RICHMOND, Va. - Over the last year, coal operators and mine workers have fought a federal court ruling to limit mountaintop removal in press conferences, protests and Congressional power plays.

Today, they will take their battle back into the courtroom.

This morning, a three-judge panel of the 4th U.S. Circuit Court of Appeals will hear oral arguments in the challenge of Chief U.S. District Judge Charles H. Haden II's mining decision.

In October 1999, Haden said that a stream buffer zone rule prohibits coal operators from dumping waste rock and dirt into perennial and intermittent streams. Valley fill waste piles are only allowed in smaller, ephemeral streams, Haden said.

Lawyers will not find out until just before the hearing which of the circuit's 10 active judges will decide the case.

But already, the appeals court here has rebuffed the West Virginia Highlands Conservancy and other citizens who support Haden's decision.

In a procedural ruling, the court said that citizen groups' lawyers must share their 30 minutes of argument time with lawyers for federal environmental regulatory agencies.
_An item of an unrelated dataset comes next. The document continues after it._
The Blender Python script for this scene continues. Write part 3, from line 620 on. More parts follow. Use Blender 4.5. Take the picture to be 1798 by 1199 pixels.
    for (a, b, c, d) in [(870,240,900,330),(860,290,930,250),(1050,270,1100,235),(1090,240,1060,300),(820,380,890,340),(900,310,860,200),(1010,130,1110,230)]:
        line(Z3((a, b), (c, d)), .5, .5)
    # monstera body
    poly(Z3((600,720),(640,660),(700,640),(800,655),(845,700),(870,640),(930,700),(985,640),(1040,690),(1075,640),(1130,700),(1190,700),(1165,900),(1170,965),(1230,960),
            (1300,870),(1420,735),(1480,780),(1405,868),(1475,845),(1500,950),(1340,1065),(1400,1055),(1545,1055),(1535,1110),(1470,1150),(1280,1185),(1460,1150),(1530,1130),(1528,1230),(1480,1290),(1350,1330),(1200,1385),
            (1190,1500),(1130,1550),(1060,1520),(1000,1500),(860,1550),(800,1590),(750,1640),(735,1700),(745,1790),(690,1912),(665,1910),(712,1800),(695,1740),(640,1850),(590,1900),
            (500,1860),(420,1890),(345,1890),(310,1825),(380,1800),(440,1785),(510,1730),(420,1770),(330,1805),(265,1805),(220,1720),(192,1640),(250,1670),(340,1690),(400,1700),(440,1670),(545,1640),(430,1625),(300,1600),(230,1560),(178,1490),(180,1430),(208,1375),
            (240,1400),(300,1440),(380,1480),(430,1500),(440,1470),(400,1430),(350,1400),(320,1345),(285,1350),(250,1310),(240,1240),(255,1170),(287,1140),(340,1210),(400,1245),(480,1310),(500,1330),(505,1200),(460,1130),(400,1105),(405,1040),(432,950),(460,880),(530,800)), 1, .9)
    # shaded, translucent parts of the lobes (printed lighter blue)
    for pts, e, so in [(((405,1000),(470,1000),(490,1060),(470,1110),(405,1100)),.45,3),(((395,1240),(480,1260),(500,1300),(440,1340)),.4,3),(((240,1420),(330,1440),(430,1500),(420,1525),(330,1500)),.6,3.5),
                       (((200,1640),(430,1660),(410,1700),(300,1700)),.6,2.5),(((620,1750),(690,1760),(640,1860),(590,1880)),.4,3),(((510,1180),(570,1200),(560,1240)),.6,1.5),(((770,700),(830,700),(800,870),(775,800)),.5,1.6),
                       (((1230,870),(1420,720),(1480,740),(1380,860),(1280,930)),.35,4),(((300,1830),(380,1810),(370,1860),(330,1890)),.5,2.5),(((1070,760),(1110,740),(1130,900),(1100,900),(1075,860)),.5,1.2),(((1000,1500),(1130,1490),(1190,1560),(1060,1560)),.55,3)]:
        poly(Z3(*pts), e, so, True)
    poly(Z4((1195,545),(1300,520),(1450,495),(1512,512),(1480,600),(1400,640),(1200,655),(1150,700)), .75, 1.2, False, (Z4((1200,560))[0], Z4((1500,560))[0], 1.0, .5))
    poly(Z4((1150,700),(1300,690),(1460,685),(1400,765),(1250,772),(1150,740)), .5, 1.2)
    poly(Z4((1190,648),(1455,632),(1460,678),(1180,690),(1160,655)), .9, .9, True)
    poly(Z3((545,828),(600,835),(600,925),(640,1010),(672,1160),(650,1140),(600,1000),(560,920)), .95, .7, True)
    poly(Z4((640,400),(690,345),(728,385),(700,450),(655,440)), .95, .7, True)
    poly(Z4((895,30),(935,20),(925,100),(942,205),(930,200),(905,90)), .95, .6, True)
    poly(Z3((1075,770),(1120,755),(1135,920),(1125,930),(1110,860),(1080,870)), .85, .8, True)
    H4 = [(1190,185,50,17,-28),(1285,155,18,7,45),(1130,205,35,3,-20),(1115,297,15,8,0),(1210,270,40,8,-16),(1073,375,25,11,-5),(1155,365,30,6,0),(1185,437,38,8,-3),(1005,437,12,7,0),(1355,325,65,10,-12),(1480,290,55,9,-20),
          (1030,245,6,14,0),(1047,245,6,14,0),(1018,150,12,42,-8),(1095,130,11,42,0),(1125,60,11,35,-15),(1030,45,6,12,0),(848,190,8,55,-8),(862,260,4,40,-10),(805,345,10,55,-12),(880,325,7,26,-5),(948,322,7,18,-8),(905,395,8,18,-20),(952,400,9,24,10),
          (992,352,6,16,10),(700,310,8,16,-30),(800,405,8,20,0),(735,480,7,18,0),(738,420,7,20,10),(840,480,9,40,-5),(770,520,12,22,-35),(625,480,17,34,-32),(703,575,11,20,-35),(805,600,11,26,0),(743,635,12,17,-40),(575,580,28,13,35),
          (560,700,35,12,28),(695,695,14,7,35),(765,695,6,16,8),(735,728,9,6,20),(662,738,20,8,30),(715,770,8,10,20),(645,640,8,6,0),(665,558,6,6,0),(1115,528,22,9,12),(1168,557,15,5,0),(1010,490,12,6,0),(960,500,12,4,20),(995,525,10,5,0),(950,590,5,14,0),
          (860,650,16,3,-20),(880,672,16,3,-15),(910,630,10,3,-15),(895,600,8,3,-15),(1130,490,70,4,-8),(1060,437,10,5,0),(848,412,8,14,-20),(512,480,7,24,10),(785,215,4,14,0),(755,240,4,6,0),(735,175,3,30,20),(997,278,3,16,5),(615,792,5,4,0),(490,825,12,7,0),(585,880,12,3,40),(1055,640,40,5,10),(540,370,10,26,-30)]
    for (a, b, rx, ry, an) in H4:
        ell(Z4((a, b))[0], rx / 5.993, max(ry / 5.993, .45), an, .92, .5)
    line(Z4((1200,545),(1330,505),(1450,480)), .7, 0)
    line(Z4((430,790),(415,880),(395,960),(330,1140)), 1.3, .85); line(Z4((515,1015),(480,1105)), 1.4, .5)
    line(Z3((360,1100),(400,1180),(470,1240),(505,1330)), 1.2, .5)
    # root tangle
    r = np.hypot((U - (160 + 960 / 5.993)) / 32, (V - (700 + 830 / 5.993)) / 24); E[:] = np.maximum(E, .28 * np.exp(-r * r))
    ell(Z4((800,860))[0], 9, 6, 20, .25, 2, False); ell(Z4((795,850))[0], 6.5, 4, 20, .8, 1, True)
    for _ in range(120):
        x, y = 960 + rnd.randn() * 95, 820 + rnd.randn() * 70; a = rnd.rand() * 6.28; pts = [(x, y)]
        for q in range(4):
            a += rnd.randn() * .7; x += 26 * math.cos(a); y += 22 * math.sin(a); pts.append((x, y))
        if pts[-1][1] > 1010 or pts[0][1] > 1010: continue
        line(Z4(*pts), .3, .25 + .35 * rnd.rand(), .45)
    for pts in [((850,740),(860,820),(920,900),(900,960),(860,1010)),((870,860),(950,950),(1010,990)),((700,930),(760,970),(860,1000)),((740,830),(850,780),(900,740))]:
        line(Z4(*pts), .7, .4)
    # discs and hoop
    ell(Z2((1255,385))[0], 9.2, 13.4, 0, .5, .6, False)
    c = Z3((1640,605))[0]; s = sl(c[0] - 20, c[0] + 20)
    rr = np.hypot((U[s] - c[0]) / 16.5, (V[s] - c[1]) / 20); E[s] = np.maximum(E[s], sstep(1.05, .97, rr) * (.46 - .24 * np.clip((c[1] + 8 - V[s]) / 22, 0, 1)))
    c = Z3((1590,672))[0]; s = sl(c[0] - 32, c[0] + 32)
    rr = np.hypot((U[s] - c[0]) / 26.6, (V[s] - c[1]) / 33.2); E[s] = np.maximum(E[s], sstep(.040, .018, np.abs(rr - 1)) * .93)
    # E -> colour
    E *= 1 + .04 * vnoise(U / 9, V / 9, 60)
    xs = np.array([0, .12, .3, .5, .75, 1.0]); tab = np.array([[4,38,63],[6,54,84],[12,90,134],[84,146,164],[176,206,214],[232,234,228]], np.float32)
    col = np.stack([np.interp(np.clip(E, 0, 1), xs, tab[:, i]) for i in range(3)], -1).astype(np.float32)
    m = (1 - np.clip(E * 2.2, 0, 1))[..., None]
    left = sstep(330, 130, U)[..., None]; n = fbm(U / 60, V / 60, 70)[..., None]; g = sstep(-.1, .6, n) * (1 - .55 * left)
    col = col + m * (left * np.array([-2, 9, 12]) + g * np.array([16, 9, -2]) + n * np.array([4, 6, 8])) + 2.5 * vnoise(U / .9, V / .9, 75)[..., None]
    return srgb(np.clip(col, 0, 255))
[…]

In a July 1998 lawsuit, the Conservancy and a group of other coalfield residents asked Haden to block coal companies from burying hundreds of miles of streams under huge valley fills.

Following the October 1999 ruling, the state Division of Environmental Protection, the coal industry, the U.S. Army Corps of Engineers, and the United Mine Workers appealed Haden's decision to the 4th Circuit.

Basically, the appeals make three arguments:

  • The buffer zone does not apply to valley fills.

  • Even if it does, coal operators can receive variances if they obtain separate "dredge-and-fill" permits under the Clean Water Act from the Corps.

  • Regardless of what the buffer zone means, the federal court did not have jurisdiction in a dispute over how state regulators police mountaintop removal.

Normally, 4th Circuit rules allow each side in an appeal 20 minutes of oral argument. In this case, the court gave each side - those who appealed Haden's decision and those who support it - 30 minutes.

In April, the U.S. Department of Justice took a middle-of-the-road stance in its initial brief filed with the appeals court.

Federal officials said that Haden was right to say that the buffer zone ruling applies to valley fills. But they said the judge was wrong to conclude that the rule bans all valley fills in perennial and intermittent streams.

Some fills are allowed, federal officials said. The appeals court should send the case back to Charleston so Haden can decide how big fills could be.

Coal operators and the state Division of Environmental Protection were outraged by the Justice Department's legal position. Previously, the federal government agreed with DEP and the industry that the buffer zone rule didn't apply to valley fills.

So lawyers for the industry and the Underwood administration asked that the federal government take a share of the citizens' hearing time. Citizen lawyers thought the court should extend the hearing even more, and give that additional time to the federal government, or give federal lawyers part of the time allotted to the state and the industry.

Last month, the 4th Circuit sided with the industry and the DEP.

So this morning, lawyers for the Conservancy and other citizens will get only 20 minutes to make their case.

Joe Lovett, who is a lawyer with the Charleston public interest firm Mountain State Justice, and Jim Hecker of the Washington group Trial Lawyers for Public Justice, will argue for the citizens.

Jared Goldstein, a Justice Department environmental lawyer, will argue for the federal government.

Lawyers for the DEP, the West Virginia Coal Association and other industry groups will split the other half-hour of argument.

Ben Bailey, a Charleston lawyer hired by DEP, will argue for DEP. R. Hewitt Pate, a lawyer with the firm Hunton & Williams, will argue for the industry.